Because of quarterback-needy teams, the 2011 draft saw players like perennial All-Pro left tackle Tyron Smith be selected one spot behind Jake Locker in the first round, and three-time NFL Defensive Player of the Year J.J. Watt behind Blaine Gabbert. Brooks envisions similar things happening this year.

"We will see that play out at the very outset of the draft in the top 10," Brooks said. "We'll see teams going for quarterbacks and teams that may have veteran quarterbacks that have to make a decision of whether to get a quarterback of the future or take another player that can help the established quarterback.
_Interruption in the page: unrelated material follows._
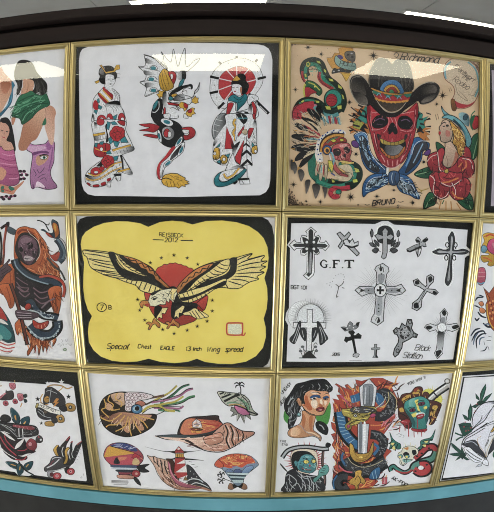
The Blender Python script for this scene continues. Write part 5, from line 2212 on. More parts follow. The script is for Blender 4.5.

"So I think the fascination for me will be what do teams do to put themselves in a position to get a quarterback, what blue-chip players find themselves in a bit of a free fall because these quarterbacks come off the board. And I think it could be very, very similar to 2011 where we see a lot of good position players come off the board that are perennial Pro Bowlers that come off later because the teams have come up to get their quarterback."

Of course, that meant teams reached for the most important position in sports. But Jeremiah thinks this quarterback class is different from 2011.

"I would say that year people were trying to create quarterbacks that didn't exist, trying to create guys that should have been third- and fourth-round guys," Jeremiah said. "And they were taking them in the top 15, when you look at [Christian] Ponder and Gabbert, those guys especially; Locker was in that group. I think there's a difference between creating a quarterback and maybe elevating a quarterback.

"Like in this situation, I have Sam Donald as the fifth-highest graded player in the draft, so you have to ask yourself, is it worth -- you take the No. 1 player in the draft is Saquon Barkley, it's a running back versus a No. 5 player, which is a quarterback. To me the value of that position is worth, if you need one, taking the quarterback in that spot. I do think it's different from 2011 in that regard. I think these guys are a much better crop of quarterbacks."